Es stimmt sicher, dass fehlerhaftes Balancing auch in den Rang klassischen Charmes erhoben werden kann. Hier das gute Beispiel mit dem Magier, der am Anfang nur schwer durch die Angriffe von Ratten und Katzen zu bringen ist, am Ende aber die Fähigkeiten der übrigen Gruppe nur noch braucht, wenn seine Sprüche grade mal aufgebraucht sind. Langfristig ödet das aber an und wird früher oder später durch Hausregeln weggepatcht (oder man wendet sich eben einem anderen System zu).
Dass der SL auch noch das Balancing übernehmen soll, kann ich hingegen so gar nicht nachvollziehen.
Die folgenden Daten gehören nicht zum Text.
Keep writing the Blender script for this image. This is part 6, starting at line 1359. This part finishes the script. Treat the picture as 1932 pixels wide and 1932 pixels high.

Erstens hat er tatsächlich schon genug zu tun, zweitens berücksichtigt die Begründung (aus dem zitierten Artikel) eine wichtige Teilaufgabe des Balancings nicht.
Out of the box, that’s we may say that is mechanically ’balanced’. But such balance
can easily fail if the GM is running a Social Romance campaign when the Stealth
skill is never used. Or it can be under-costed if the GM is calling for multiple
Stealth rolls per session for each character.
Das Spiel ist gebalanced für jene Kampagnen, für die es vorgesehen ist. Und es gehört auch zum Spieldesign dazu, das in ausreichender Weise festzulegen. Klar ist man auf sich allein gestellt, wenn man das Spiel völlig seiner ursprünglichen Vorsehung entfremdet und beispielsweise eine Intrigen- und Romanzenkampagne mit D&D 4 versucht (ist ja alles denkbar).
Zum Schluss noch zur Rolle der Charaktere: Es ist natürlich kein schlechtes Balancing, wenn es unterschiedliche Rollen gibt (also z.B. Supportklassen im Kampf, die nicht primäre Schadensausteiler sind). Sofern die dadurch geschaffenen Optionen Sinn machen (man könnte auch sagen, Spaß machen). Ob der Rogue nun bei D&D genug zu tun hat, das ist eine andere Frage. Grundsätzlich aber macht seine Rolle als Option für die Spieler Sinn.